— Start Entries —

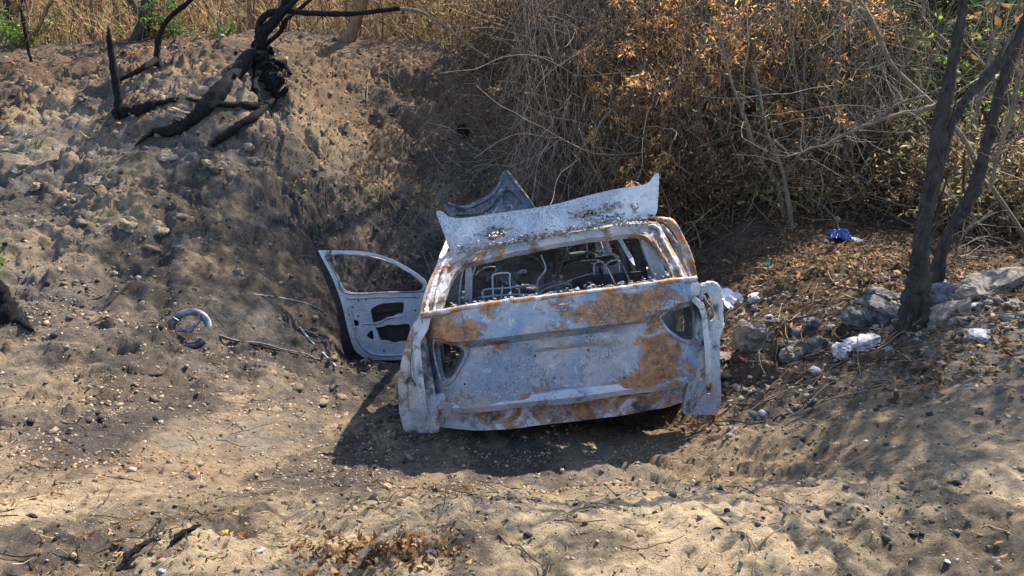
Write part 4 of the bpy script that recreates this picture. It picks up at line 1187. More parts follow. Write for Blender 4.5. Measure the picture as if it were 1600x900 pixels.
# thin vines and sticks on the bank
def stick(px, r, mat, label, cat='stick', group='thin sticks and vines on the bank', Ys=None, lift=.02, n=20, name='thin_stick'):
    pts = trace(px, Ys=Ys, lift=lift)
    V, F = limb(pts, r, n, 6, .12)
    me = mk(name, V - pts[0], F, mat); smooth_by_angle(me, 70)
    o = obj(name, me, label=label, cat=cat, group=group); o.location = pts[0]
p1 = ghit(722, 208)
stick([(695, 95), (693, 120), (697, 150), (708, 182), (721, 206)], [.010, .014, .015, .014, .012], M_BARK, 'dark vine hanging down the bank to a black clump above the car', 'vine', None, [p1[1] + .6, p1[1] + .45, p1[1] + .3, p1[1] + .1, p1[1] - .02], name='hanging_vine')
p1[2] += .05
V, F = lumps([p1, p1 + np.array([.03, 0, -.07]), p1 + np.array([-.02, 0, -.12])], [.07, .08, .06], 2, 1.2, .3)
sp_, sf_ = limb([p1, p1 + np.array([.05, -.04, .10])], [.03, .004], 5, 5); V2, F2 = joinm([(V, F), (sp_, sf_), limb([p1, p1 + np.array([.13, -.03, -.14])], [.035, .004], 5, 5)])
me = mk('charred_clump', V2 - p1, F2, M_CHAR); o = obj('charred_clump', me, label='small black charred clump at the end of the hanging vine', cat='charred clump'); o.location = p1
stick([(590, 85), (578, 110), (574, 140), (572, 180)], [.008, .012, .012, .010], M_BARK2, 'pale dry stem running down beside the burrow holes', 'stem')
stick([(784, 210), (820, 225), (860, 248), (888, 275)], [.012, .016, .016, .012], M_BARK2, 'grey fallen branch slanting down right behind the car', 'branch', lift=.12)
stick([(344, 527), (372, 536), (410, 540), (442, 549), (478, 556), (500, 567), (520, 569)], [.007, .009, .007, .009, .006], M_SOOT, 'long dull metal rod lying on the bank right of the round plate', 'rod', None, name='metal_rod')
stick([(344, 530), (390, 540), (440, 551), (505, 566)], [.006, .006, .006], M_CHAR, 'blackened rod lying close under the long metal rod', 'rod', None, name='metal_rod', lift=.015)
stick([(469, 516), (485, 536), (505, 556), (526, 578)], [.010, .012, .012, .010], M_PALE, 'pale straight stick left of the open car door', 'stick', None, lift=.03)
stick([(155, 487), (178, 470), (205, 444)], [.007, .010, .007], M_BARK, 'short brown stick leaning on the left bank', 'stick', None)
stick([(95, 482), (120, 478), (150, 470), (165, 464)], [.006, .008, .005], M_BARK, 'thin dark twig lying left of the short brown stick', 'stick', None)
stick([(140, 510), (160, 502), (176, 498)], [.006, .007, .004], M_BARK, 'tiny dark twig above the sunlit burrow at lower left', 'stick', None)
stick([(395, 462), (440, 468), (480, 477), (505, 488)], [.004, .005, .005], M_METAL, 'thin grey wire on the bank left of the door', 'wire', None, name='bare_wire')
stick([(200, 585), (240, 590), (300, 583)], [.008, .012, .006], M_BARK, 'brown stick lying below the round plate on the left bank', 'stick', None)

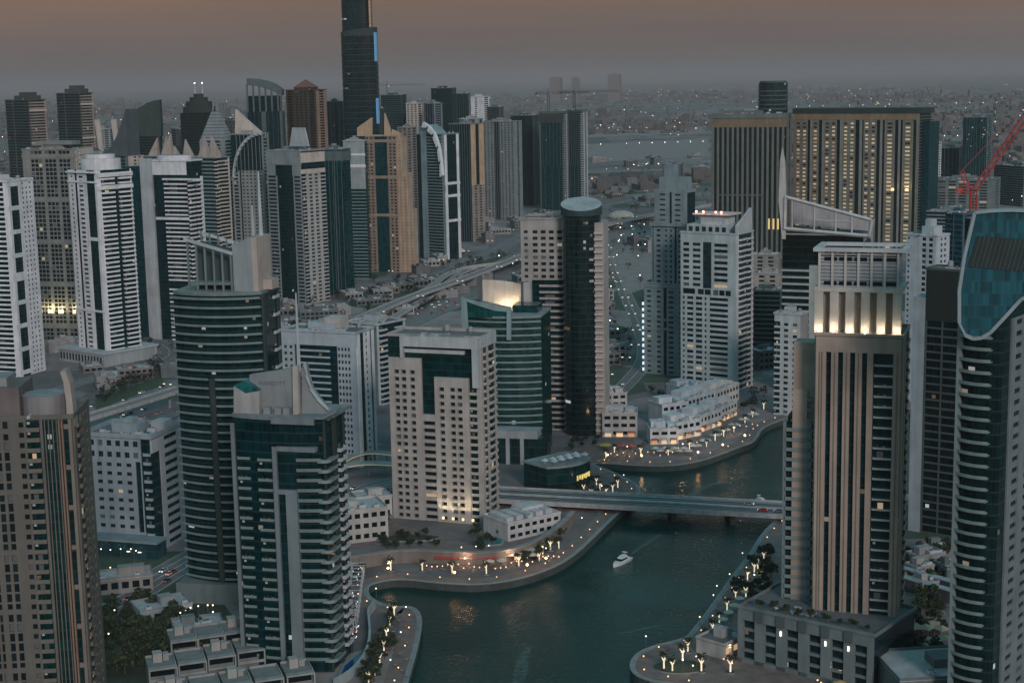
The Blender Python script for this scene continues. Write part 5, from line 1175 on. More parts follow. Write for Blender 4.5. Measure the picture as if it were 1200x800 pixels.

— End Entries —

# [Aim of the task]
Repeat each entry exactly as it appears; skip any picture.

# [Solved exercise]
Write part 4 of the bpy script that recreates this picture. It picks up at line 1187. More parts follow. Write for Blender 4.5. Measure the picture as if it were 1600x900 pixels.
# thin vines and sticks on the bank
def stick(px, r, mat, label, cat='stick', group='thin sticks and vines on the bank', Ys=None, lift=.02, n=20, name='thin_stick'):
    pts = trace(px, Ys=Ys, lift=lift)
    V, F = limb(pts, r, n, 6, .12)
    me = mk(name, V - pts[0], F, mat); smooth_by_angle(me, 70)
    o = obj(name, me, label=label, cat=cat, group=group); o.location = pts[0]
p1 = ghit(722, 208)
stick([(695, 95), (693, 120), (697, 150), (708, 182), (721, 206)], [.010, .014, .015, .014, .012], M_BARK, 'dark vine hanging down the bank to a black clump above the car', 'vine', None, [p1[1] + .6, p1[1] + .45, p1[1] + .3, p1[1] + .1, p1[1] - .02], name='hanging_vine')
p1[2] += .05
V, F = lumps([p1, p1 + np.array([.03, 0, -.07]), p1 + np.array([-.02, 0, -.12])], [.07, .08, .06], 2, 1.2, .3)
sp_, sf_ = limb([p1, p1 + np.array([.05, -.04, .10])], [.03, .004], 5, 5); V2, F2 = joinm([(V, F), (sp_, sf_), limb([p1, p1 + np.array([.13, -.03, -.14])], [.035, .004], 5, 5)])
me = mk('charred_clump', V2 - p1, F2, M_CHAR); o = obj('charred_clump', me, label='small black charred clump at the end of the hanging vine', cat='charred clump'); o.location = p1
stick([(590, 85), (578, 110), (574, 140), (572, 180)], [.008, .012, .012, .010], M_BARK2, 'pale dry stem running down beside the burrow holes', 'stem')
stick([(784, 210), (820, 225), (860, 248), (888, 275)], [.012, .016, .016, .012], M_BARK2, 'grey fallen branch slanting down right behind the car', 'branch', lift=.12)
stick([(344, 527), (372, 536), (410, 540), (442, 549), (478, 556), (500, 567), (520, 569)], [.007, .009, .007, .009, .006], M_SOOT, 'long dull metal rod lying on the bank right of the round plate', 'rod', None, name='metal_rod')
stick([(344, 530), (390, 540), (440, 551), (505, 566)], [.006, .006, .006], M_CHAR, 'blackened rod lying close under the long metal rod', 'rod', None, name='metal_rod', lift=.015)
stick([(469, 516), (485, 536), (505, 556), (526, 578)], [.010, .012, .012, .010], M_PALE, 'pale straight stick left of the open car door', 'stick', None, lift=.03)
stick([(155, 487), (178, 470), (205, 444)], [.007, .010, .007], M_BARK, 'short brown stick leaning on the left bank', 'stick', None)
stick([(95, 482), (120, 478), (150, 470), (165, 464)], [.006, .008, .005], M_BARK, 'thin dark twig lying left of the short brown stick', 'stick', None)
stick([(140, 510), (160, 502), (176, 498)], [.006, .007, .004], M_BARK, 'tiny dark twig above the sunlit burrow at lower left', 'stick', None)
stick([(395, 462), (440, 468), (480, 477), (505, 488)], [.004, .005, .005], M_METAL, 'thin grey wire on the bank left of the door', 'wire', None, name='bare_wire')
stick([(200, 585), (240, 590), (300, 583)], [.008, .012, .006], M_BARK, 'brown stick lying below the round plate on the left bank', 'stick', None)

The Blender Python script for this scene continues. Write part 5, from line 1175 on. More parts follow. Write for Blender 4.5. Measure the picture as if it were 1200x800 pixels.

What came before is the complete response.